5. The appellant has not challenged the finding of the Tribunal, whereby the TSR was held to be responsible of causing the accident. The finding of the Tribunal to this effect has therefore attained the finality.
6. The law on this point is very clear. It is the settled principle that the liability to pay the compensation is joint and several under the MACT Act. In a case titled as Sohan Lal Passi v. P. Sesh Reddy reported as II (1996) ACC 617, the court while referring to Section 96 (2)(b)(ii) of Motor Vehicle Act has held that this Section cannot be interpreted in a technical manner and only enables the Insurance Company to defend the liability to pay the compensation on the grounds mentioned in Sub-section (2) including that there has been a contravention of the condition excluding the vehicle being driven by any person who is not duly licensed. The relevant part of the said order is reproduced as under:-
"12...........According to us, Section 96(2)(b)(ii) should not be interpreted in a technical manner. Sub-section (2) of Section 96 only enables the
insurance company to defend itself in respect of the liability to pay compensation on any of the grounds mentioned in sub-section (2) including that there has been a contravention of the condition excluding the vehicle being driven by any person who is not duly licensed. This bar on face of it operates on the person insured. If the person who has got the vehicle insured has allowed the vehicle to be driven by a person who is not duly licensed then only that clause shall be attracted.
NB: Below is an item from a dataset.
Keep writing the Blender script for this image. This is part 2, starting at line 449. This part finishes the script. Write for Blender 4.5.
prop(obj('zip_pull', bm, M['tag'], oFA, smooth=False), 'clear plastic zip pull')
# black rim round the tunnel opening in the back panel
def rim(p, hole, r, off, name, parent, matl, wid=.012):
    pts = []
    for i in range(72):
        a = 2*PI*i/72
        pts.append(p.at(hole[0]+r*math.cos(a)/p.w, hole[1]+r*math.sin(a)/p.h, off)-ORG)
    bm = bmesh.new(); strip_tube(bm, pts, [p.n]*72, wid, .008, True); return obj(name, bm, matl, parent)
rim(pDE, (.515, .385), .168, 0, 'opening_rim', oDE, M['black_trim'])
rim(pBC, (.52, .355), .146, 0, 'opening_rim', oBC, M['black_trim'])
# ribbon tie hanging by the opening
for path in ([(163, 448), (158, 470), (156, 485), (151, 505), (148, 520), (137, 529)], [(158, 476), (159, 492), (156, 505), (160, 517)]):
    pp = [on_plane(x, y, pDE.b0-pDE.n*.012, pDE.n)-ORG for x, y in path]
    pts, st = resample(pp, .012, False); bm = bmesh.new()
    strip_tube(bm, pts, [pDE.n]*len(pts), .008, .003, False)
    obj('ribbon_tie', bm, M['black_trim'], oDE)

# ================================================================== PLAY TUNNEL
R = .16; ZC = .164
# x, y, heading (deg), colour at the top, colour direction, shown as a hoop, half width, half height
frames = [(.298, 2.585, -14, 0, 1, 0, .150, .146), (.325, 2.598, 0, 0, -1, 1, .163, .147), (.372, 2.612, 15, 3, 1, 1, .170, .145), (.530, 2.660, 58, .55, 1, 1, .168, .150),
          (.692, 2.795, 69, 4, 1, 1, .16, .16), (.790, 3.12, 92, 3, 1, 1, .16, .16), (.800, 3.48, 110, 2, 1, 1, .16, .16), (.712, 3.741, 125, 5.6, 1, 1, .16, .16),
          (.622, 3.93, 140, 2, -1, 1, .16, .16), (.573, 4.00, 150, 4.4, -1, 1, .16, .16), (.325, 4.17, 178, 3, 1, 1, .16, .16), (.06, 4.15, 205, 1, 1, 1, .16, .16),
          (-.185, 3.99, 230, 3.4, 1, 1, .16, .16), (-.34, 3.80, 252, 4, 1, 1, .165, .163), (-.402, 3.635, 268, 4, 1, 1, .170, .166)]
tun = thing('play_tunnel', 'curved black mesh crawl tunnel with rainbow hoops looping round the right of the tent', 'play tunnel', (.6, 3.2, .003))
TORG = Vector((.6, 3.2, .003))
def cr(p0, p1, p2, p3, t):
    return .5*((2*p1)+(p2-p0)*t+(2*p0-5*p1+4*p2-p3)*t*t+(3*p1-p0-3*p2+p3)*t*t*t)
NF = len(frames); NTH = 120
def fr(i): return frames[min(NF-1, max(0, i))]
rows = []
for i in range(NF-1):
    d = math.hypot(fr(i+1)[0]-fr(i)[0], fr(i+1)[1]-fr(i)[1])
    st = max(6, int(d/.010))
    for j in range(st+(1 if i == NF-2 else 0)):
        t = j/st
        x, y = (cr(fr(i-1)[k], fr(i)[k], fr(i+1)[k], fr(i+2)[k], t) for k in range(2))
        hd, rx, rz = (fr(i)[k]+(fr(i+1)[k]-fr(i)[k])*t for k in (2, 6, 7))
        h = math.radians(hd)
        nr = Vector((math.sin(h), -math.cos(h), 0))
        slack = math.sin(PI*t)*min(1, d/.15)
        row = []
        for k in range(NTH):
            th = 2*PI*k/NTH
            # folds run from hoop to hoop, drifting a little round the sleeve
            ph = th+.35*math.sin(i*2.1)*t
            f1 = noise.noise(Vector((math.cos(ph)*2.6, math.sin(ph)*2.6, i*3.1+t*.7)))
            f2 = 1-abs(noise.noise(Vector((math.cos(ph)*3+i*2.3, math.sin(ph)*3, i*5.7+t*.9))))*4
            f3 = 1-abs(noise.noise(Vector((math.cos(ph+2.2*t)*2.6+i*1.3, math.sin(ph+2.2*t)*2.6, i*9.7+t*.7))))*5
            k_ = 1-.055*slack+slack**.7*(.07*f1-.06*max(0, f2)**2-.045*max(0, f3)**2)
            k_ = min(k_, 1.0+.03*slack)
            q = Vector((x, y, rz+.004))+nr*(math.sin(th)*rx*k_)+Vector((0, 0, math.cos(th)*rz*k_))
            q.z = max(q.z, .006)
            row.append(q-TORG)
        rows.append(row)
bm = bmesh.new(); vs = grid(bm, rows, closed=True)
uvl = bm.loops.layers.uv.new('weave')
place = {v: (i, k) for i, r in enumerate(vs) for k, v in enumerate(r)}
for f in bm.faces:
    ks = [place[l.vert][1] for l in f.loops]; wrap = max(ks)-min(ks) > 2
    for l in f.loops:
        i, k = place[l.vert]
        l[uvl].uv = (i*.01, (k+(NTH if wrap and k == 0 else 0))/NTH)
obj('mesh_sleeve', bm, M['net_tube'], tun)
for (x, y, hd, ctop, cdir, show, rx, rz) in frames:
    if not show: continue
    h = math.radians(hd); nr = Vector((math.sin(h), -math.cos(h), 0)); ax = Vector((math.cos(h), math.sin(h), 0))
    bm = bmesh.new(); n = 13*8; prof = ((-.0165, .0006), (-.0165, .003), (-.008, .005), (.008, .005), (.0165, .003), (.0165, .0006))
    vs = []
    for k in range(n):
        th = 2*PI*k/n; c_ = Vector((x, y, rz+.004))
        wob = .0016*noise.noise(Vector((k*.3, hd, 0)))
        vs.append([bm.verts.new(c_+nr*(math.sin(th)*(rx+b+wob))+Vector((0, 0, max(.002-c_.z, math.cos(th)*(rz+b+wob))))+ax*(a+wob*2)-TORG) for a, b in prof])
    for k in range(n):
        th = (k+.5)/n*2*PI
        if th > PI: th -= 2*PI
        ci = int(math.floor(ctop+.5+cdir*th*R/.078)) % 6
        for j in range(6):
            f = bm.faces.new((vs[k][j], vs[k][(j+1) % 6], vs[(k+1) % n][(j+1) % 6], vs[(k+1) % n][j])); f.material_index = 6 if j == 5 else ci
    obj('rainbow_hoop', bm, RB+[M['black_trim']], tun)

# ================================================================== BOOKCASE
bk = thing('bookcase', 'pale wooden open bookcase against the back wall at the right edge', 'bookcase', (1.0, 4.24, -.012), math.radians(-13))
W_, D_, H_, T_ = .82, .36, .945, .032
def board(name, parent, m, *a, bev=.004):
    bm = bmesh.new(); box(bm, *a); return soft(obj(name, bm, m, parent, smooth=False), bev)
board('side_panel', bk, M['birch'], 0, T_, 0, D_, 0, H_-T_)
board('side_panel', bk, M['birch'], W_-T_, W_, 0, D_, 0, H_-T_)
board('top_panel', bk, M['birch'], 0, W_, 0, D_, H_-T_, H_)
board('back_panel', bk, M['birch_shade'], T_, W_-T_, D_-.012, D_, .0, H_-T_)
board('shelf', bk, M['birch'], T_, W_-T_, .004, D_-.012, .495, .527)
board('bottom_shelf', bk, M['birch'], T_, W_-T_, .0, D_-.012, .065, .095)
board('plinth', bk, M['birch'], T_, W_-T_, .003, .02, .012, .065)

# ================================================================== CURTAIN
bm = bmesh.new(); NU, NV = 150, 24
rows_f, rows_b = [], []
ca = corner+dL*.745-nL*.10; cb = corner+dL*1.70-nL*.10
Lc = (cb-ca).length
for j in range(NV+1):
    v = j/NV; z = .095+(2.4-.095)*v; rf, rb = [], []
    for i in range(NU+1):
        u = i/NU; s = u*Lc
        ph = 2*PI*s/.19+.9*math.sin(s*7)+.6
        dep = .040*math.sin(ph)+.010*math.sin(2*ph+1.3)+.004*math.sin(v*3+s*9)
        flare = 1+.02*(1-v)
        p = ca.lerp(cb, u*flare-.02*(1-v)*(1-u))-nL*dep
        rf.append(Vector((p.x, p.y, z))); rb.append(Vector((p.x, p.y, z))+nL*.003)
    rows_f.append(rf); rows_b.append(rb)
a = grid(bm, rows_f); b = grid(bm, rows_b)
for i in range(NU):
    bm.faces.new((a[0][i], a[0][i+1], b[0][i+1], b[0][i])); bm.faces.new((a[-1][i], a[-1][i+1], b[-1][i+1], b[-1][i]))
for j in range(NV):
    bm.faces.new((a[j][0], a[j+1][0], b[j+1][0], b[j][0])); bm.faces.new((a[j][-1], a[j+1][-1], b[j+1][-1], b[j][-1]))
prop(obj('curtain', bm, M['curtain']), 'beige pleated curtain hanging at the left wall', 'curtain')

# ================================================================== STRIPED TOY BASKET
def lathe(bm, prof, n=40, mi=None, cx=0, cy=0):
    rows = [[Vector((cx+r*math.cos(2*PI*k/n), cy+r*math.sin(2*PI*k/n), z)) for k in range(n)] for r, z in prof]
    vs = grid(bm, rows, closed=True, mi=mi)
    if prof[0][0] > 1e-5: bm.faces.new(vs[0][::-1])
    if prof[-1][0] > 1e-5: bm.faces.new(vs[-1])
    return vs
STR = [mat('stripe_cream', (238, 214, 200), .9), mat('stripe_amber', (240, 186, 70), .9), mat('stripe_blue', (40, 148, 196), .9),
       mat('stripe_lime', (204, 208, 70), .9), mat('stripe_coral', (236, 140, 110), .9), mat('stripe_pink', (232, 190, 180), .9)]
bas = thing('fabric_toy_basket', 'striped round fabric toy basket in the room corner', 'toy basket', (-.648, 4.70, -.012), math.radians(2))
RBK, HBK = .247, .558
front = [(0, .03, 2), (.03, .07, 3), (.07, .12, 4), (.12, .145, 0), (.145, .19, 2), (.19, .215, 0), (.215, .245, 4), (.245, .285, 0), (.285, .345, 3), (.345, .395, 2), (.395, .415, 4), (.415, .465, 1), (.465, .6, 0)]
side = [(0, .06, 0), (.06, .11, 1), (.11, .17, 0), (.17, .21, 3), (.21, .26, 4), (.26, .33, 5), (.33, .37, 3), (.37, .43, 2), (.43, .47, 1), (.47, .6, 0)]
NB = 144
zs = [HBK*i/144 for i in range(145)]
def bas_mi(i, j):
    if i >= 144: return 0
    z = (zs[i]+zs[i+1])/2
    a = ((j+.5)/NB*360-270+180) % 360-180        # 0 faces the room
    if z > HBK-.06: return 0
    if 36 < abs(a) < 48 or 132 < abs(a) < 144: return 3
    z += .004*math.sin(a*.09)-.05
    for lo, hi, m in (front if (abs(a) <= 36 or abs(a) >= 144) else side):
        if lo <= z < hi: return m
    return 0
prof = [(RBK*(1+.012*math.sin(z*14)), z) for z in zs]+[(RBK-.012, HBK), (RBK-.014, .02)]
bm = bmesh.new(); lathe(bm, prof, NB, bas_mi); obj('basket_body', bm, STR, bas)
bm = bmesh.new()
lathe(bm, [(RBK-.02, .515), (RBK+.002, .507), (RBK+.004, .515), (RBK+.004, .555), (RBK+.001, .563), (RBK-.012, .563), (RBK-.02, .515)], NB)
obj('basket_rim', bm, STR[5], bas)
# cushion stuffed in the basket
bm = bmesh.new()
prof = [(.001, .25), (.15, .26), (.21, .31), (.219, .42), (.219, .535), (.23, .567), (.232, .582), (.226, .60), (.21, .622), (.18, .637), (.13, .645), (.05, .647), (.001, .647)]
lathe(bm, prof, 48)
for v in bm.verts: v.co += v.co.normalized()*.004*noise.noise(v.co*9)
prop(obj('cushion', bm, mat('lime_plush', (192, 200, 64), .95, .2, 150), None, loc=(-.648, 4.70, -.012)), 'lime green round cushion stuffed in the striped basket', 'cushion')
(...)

In a case where the person who has not insured the vehicle with the insurance company, has appointed a duly licensed driver and if the accident takes place when the vehicle is being driven by a person not duly licensed on the basis of the authority of the driver duly authorised to drive the vehicle whether the insurance company in that event shall be absolved from its liability? The expression "breach" occurring in Section 96(2)(b) means infringement or violation of a promise or obligation. As such the insurance company will have to establish that the insured was guilty of an infringement or violation of a promise. The insurer has also to satisfy the Tribunal or the Court that such violation or infringement on the part of the insured was willful, It the insured has taken all precautions by appointing a duly licensed driver to drive the
vehicle in question and it has not been established that lt was the insured who allowed the vehicle to be driven by a person not duly licensed, then the insurance company cannot repudiate its statutory liability under sub-section (1) of Section 96. In the present case far from establishing that it was the appellant who had allowed Rajinder Pal Singh to drive the vehicle when the accident took place, there is not even any allegation that it was the appellant who was guilty of violating the condition that the vehicle shall not be driven by a person not duly licensed. From the facts of the case, it appears that the appellant had done everything within his power inasmuch as he has engaged a licensed driver Gurubachan Singh and had placed the vehicle in his charge. While interpreting the contract of insurance, the Tribunals and Courts have to be conscious of the fact that right to claim compensation by heirs and legal representatives of the victims of the accident is not defeated on technical grounds. Unless it is established on the materials on record that it was the insured who had willfully violated the condition of the policy by allowing a person not duly licensed to drive the vehicle when the accident took place, the insurer shall be deemed to be a judgment-debtor in respect of the liability in
view of sub- section (1) of Section 96 of the Act......."
7. In a recent judgment, titled as S. Iyyapan v. United India Insurance Co. Ltd., reported as 2013 ACJ 1944, the Hon'ble Supreme Court has again reiterated the same principle and has held as under in para 18:-
"...18. Reading the provisions of Sections 146 and 147 of the Motor vehicles Act, it is evidently clear that in certain circumstances the insurer's light is safeguarded but in any event the insurer has to pay compensation when a valid certificate of insurance is issued notwithstanding the fact that the insurer may proceed against the insured for recovery of the amount. Under Section 149 of the Motor Vehicles Act, the insurer can defend the action inter alia on the grounds, namely, (i) the vehicle was not driven by a named person, (ii) it was being driven by a person who was not having a duly granted licence, and (iii) person driving the vehicle was disqualified to hold and obtain a driving licence. Hence, in our considered opinion, the insurer cannot disown its liability on the ground that although the driver was holding a licence to drive a light motor vehicle but before driving light motor vehicle used as commercial vehicle, no endorsement to drive commercial vehicle was obtained in the driving
licence. In any case, it is the statutory right of a third party to recover the amount of compensation so awarded from the insurer. It is for the insurer to proceed against the insured for recovery of the amount in the event there has been violation of any condition of the insurance policy."
8. It is the established law that the liability to pay the third person under the policy is that of the insurance company and the insurance company can only be given a right to recover the awarded amount from the violators of the terms and conditions of the insurance policy. The award of learned Tribunal does not suffer from any infirmity.
9. The appeal is dismissed being devoid of merits.
10. On 28th October, 2010, this court while dealing with CM No. 18960/2010, directed the appellant to deposit the entire award amount with up to date interest with the Registrar General of court and releasing 50% of the amount in favour of the claimant. The balance amount if any lying with Registrar General of this court be released henceforth to the claimant/injured.
11. The statutory amount deposited by the appellant is also released in his favour.
12. The appeal is disposed of in the above terms.